Question

perl -wle 'if (0) {no_such_func()}'

The above runs without errors, despite the -w, because no_such_func() is never called.

How do I make Perl check all functions/modules I reference, even ones I don't use?

In a more realistic case, some functions may only be called in special cases, but I'd still like to make sure they exist.

EDIT: I installed perlcritic, but I think I'm still doing something wrong. I created this file:

#!/bin/perl -w   
use strict; 
if (0) {no_such_func();}

and perlcritic said it was fine ("source OK"). Surely static analysis could catch the non-existence of no_such_func()? The program also runs fine (and produces no output).

Was it helpful?

Solution

You can't do it because Perl doesn't see if functions exist until runtime. It can't.
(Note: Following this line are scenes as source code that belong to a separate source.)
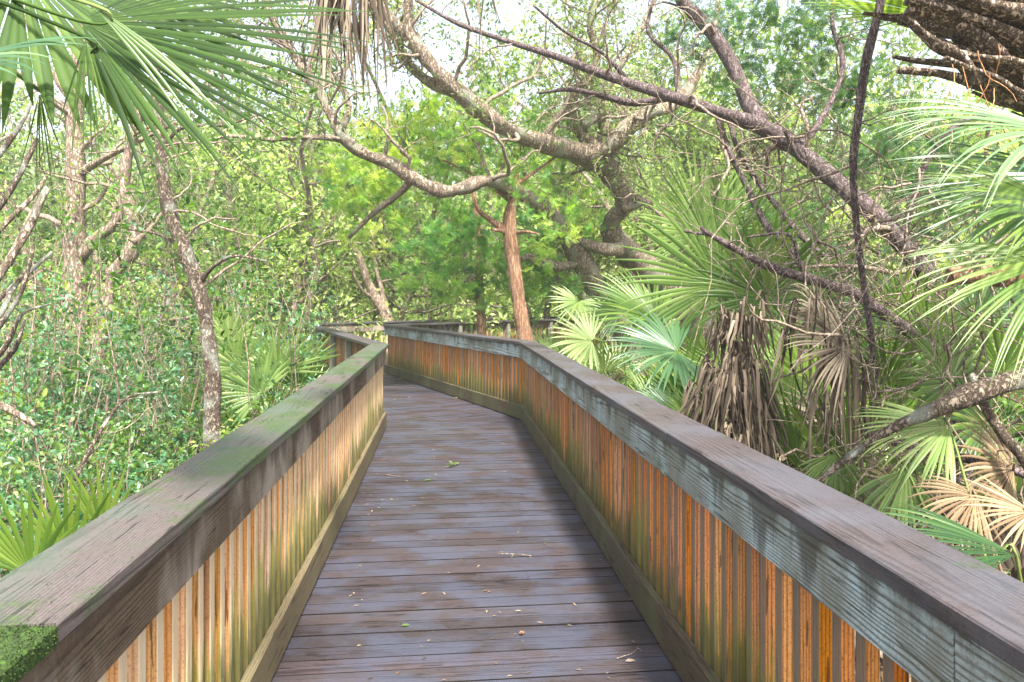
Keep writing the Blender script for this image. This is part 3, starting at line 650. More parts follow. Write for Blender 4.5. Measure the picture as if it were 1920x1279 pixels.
# ---- hanging vine and low branches on the right
def single(name,label,cat,limbs,m,gnarl=.08,sides=10,group=None,tw=()):
    b=limbs[0][0][0]; t=thing(name,label,cat,b,group)
    for i,l in enumerate(limbs):
        a=Acc(); tube(a,l[0],l[1],sides,gnarl); link('stem' if i==0 else 'side_branch', a.mesh('stem',b,True), m, t)
    lv=limbs; al=[]
    for s in tw: lv=sprout(lv,**s); al+=lv
    if 0 < len(al) <= 14:
        for p_,r_ in al:
            a=Acc(); tube(a,p_,r_,3,0,cap=False); link('twig', a.mesh('twig',b,True), M['twig'], t)
    elif al:
        a=Acc()
        for p_,r_ in al: tube(a,p_,r_,3,0,cap=False)
        link('twigs', a.mesh('twigs',b,True), M['twig'], t)
    return t
single('vine','thick reddish vine hanging vertically past the leaning trunk on the right','vine',
  [limb([(1660,-60,19),(1648,20,18),(1625,110,17),(1612,200,16),(1600,300,14),(1604,400,14),(1615,500,13),(1630,600,12),(1640,690,12),(1650,800,12)],[3.9,4.1,4.4])],M['bark_dark'],
  tw=(dict(per_m=4,length=.5,ratio=.25,wig=.35,up=-.05,n=8),))
single('fallen_branch','dark bare branch curving low behind the dead palmetto','branch',
  [limb([(1800,690,22),(1690,610,20),(1600,550,20),(1530,528,18),(1450,503,16),(1385,470,14),(1340,445,10),(1310,425,6)],[4.6,4.9]),
   limb([(1385,468,9),(1340,443,7),(1282,434,4)],[4.9,4.9],3), limb([(1535,528,10),(1500,500,8),(1480,440,6),(1400,445,4)],[4.9,4.8],3)],M['bark_dark'],
  tw=(dict(per_m=6,length=.7,ratio=.3,wig=.35,up=-.02,n=8),dict(per_m=5,length=.3,ratio=.6,wig=.3,up=0,n=5)))
single('fallen_log','dark mossy log slanting up to the right edge','log',
  [limb([(1500,930,10),(1600,850,14),(1680,800,22),(1730,778,30),(1800,748,36),(1870,722,38),(1960,702,42),(2060,690,44)],[3.7,3.5,3.4])],M['bark_slim'],.1,14)
single('fallen_log','thick brown log behind the palm leaflets at the right edge','log',
  [limb([(1780,520,34),(1830,515,40),(1900,520,42),(1990,515,46),(2100,500,48)],[4.4,4.3])],M['bark_cedar'],.1,14)
single('fallen_branch','reddish fallen branch lying among dry fronds at lower right','branch',
  [limb([(1600,800,14),(1680,830,16),(1760,850,17),(1850,868,18),(1960,900,20)],[4.2,3.6])],M['bark_dark'],
  tw=(dict(per_m=7,length=.6,ratio=.3,wig=.35,up=.05,n=8),dict(per_m=6,length=.3,ratio=.6,wig=.3,up=0,n=5)))
single('fallen_branch','blue-grey lichen covered branch near the lower right corner','branch',
  [limb([(1820,700,14),(1850,770,18),(1885,820,20),(1920,860,22),(1960,930,22)],[3.6,3.4])],M['bark_slim'])
# tangle of thin bare twigs over the palmettos
tang=Acc(); r_=np.random.default_rng(44); base=P(1700,640,4.6); allp=[]
for i in range(120):
    p=P(r_.uniform(1480,1920),r_.uniform(300,900),r_.uniform(3.6,5.2)); q=wander(p,[r_.normal(-.4,.8),r_.normal(0,.4),r_.normal(-.3,.7)],r_.uniform(.7,1.8),12,.24,-.02,r_)
    if blocked(q-np.array([.2,0,0])): continue
    allp.append((q,np.linspace(r_.uniform(.004,.011),.002,13)))
al=allp+sprout(allp,3.5,.5,.6,.3,0,n=7,rng=r_)
al+=sprout(al[len(allp):],4,.25,.7,.3,0,n=4,rng=r_)
for p_,q_ in al: tube(tang,p_,q_,4,0,cap=False)
t=thing('bare_bush','tangled bare reddish twigs arching over the palmettos at right','bush',base); link('twigs',tang.mesh('twigs',base,True),M['twig'],t)

# ---- left side trees
slim=[limb([(405,860,38),(398,790,32),(400,720,30),(392,650,29),(384,590,28),(372,540,29),(348,470,28),(322,410,26),(306,340,25),(301,270,23),(297,200,22),(291,130,20),(300,50,16),(292,-50,12)], [5.9,6,6.2]),
 limb([(372,535,12),(400,500,8),(440,480,6),(500,490,4)], [6,5.8]), limb([(300,285,10),(340,240,7),(420,235,5),(500,210,3)], [6.1,6]), limb([(348,470,9),(300,440,6),(240,430,4)],[6,6.2])]
tree('slim_tree','slim lichen-spotted tree leaning left beside the near left railing','tree', slim, M['bark_slim'], gnarl=.12, sides=14, min_z=2.0, twig_mat=M['twig'],
  twig_levels=(dict(per_m=5,length=1.1,ratio=.22,wig=.25,up=.05,n=8), dict(per_m=5,length=.5,ratio=.5,wig=.25,up=0,n=5)),
  leaf=dict(m=M['leaf_bay'], p=dict(per=6,size=.075,jit=.03,tmpl=LEAF6,tt=LEAF6_T)))
lo=[limb([(120,760,62),(138,650,52),(142,570,46),(139,500,40),(138,420,36),(143,340,33),(141,260,31),(140,190,30),(146,120,28),(150,20,22),(140,-80,15)], 11),
 limb([(148,482,26),(180,445,22),(208,425,16),(235,380,12),(240,320,8)], [11,11.4]), limb([(143,330,14),(190,300,12),(250,270,9),(330,230,6)],[11,10.4]),
 limb([(143,200,13),(100,140,11),(60,60,9),(30,0,6)],[11,10.6])]
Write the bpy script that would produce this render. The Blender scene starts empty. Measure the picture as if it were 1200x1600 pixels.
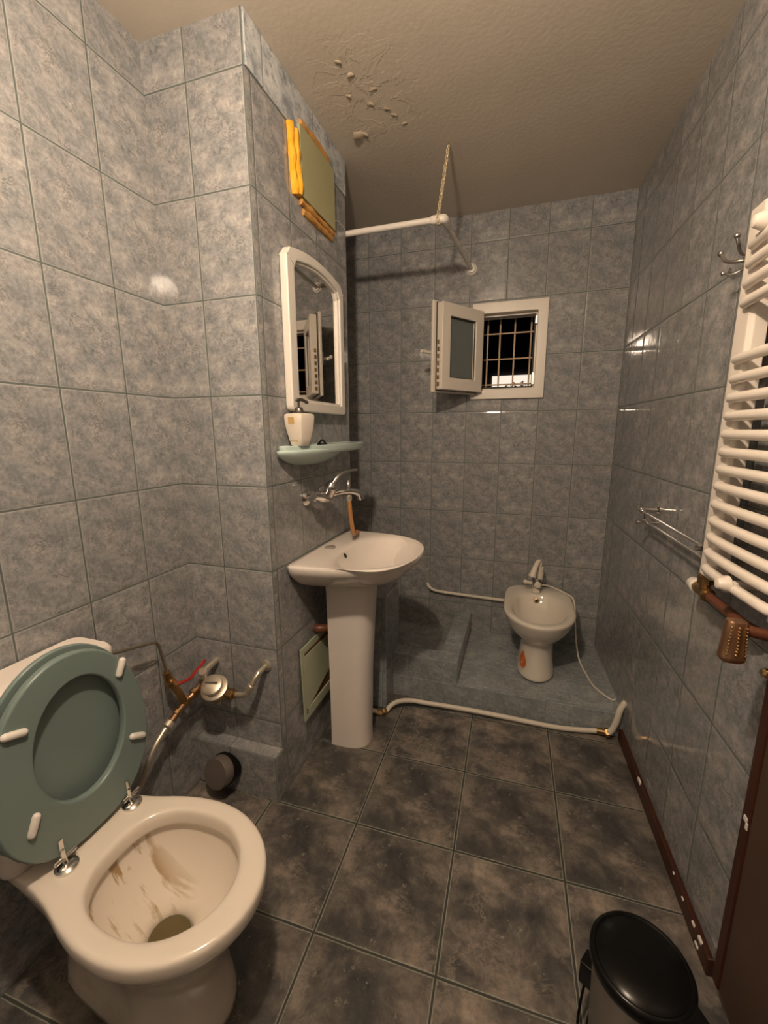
import bpy, bmesh, math, random
from mathutils import Vector, Matrix, noise
random.seed(7)
pi = math.pi
COL = bpy.context.scene.collection
SC = bpy.context.scene

# ------------------------------------------------------------------ camera
YAW, PITCH, ROLL, F = -0.3131, -0.1916, -0.0049, 655.26
CAMZ = 1.3848
fwd = Vector((math.sin(YAW)*math.cos(PITCH), math.cos(YAW)*math.cos(PITCH), math.sin(PITCH)))
rgt = Vector((math.cos(YAW), -math.sin(YAW), 0))
upv = rgt.cross(fwd)
c_, s_ = math.cos(ROLL), math.sin(ROLL)
r2 = rgt*c_ + upv*s_
u2 = upv*c_ - rgt*s_
cd = bpy.data.cameras.new('camera'); cam = bpy.data.objects.new('camera', cd); COL.objects.link(cam)
cam.matrix_world = Matrix(((r2.x, u2.x, -fwd.x, 0), (r2.y, u2.y, -fwd.y, 0), (r2.z, u2.z, -fwd.z, CAMZ), (0, 0, 0, 1)))
cd.sensor_fit = 'AUTO'; cd.sensor_width = 36; cd.lens = F/1600*36
cd.clip_start = 0.02
SC.camera = cam
# ------------------------------------------------------------------ world, exposure, lamp values
w = bpy.data.worlds.new('night'); SC.world = w; w.use_nodes = True
w.node_tree.nodes['Background'].inputs[0].default_value = (0.02, 0.018, 0.02, 1)
w.node_tree.nodes['Background'].inputs[1].default_value = 0.15
SC.view_settings.view_transform = 'Standard'; SC.view_settings.look = 'None'
SC.view_settings.gamma = 1; SC.view_settings.use_curve_mapping = False
SC.view_settings.exposure = 0.0
LAMP = Vector((-0.29, 0.30, 2.22)); LAMP_R = 0.040
LAMP_COL = (1.0, 0.785, 0.585, 1); LAMP_STRENGTH = 1150

# ------------------------------------------------------------------ room numbers (metres)
XL, XD, XR = -1.1616, -0.8016, 0.4808       # left wall, duct side, right wall at the far corner
YD, YD2, YB = 1.2124, 1.935, 2.5737         # duct front, duct far end, window wall
YF = -0.62                                  # wall behind the camera
ZC = 2.5372
AR = 0.0396
RW = Matrix.Translation((XR, YB, 0)) @ Matrix.Rotation(AR, 4, 'Z')   # right wall frame: x out of the wall, y away from camera
def L(y): return y-YB
PLAT = 0.12

# ------------------------------------------------------------------ helpers
def tagp(o, label=None, cat=None, group=None, kind=None):
    if label: o['label'] = label
    if cat: o['category'] = cat
    if group: o['group'] = group
    if kind: o['kind'] = kind
    return o
BASE = {}
def thing(name, label, cat, loc=(0, 0, 0), frame=None, group=None):
    o = bpy.data.objects.new(name, None); COL.objects.link(o)
    o.empty_display_size = 0.05
    M = (frame or Matrix.Identity(4)) @ Matrix.Translation(loc)
    o.matrix_world = M
    BASE[o.name] = Vector(loc)
    return tagp(o, label, cat, group)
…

Consider a function that only gets evaled into existence:

eval 'sub foo { return $_[0]+1 }';

That line of code will create a subroutine at runtime.

Or consider that Perl can use symbolic references

my $func = 'func';
$func = "no_such_" . $func;
&$func;

In that case, it's calling your no_such_func function, but you can't tell via static analysis.

BTW, if you want to find functions that are never referenced, at least via static analysis, then you can use a tool like Perl::Critic. See http://perlcritic.com/ or install Perl::Critic from CPAN.

OTHER TIPS

Hmm, this is difficult: When Perl parses a function call, it doesn't always know whether that function will exist. This is the case when a function is called before it's declared:

foo();
sub foo { say 42 }

Sometimes, the function may only be made available during runtime:

my $bar = sub { say 42 };
my $baz = sub { say "" };
*foo = rand > 0.5 ? $bar : $baz;
foo();

(I'd like to mention the “Only perl can parse Perl” meme at this point.)

I'm sure you could hack the perl internals to complain when the function can't be resolved before run time, but this is not really useful considering the use cases above.

You can force compile-time checks if you call all subs without parentheses. So the following will fail:

$ perl -e 'use strict; my $condvar; if ($condvar) {no_such_func}'                     
Bareword "no_such_func" not allowed while "strict subs" in use at -e line 1.
Execution of -e aborted due to compilation errors.

(However, it does not fail if you write if (0), it seems that perl's optimizer is removing the whole block without checking any further)

This has the consequence that you have to define all subroutines before using them. If you work like this, then sometimes "forward" declarations are necessary. But then it's possible that a forward declaration never gets a definition, which is another possible error case.